煩悩具足の凡夫とは、凡夫の体に煩悩という汚れがついているというようなレベルの問題ではありません。ついた汚れなら洗い落とすこともできますが、煩悩に手足をつけたのが凡夫なのです。
「凡夫というは無明煩悩我らが身にみちみちて、
欲も多く怒り腹立ちそねみねたむ心おおく
暇なくして臨終の一念に到るまでとどまらず、消えず、絶えず」
地獄必定のわが身に寄り添い、「若不生者不取正覚」(もし生まれずば正覚をとらない)すなわち、あなたを救うことが出来なかったら私も仏には成らないとお誓い下さった阿弥陀如来の大慈悲におまかせするより他に道はなく、たとえそれで地獄に堕ちようとも、共に歩んでくださる阿弥陀如来がご一緒であることを喜び、声高らかに述べられたのがこの歎異抄第二条のお言葉です。

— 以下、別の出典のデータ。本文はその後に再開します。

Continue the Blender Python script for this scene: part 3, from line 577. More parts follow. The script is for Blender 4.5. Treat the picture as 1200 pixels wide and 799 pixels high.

独生独死、独去独来の人生。その私に寄り添って地獄の底までついてゆくと立ち上がってくださった阿弥陀如来の御本願に抱かれ包まれて歩む道。お念仏の道に出会えたことによって、何ものにも障げられることのない確かな道が開かれてきたのです。
関東から命がけでやってきた方々にとって、親鸞聖人のお言葉は何ものにも代えられない力強い響きをもって響いたことでしょう。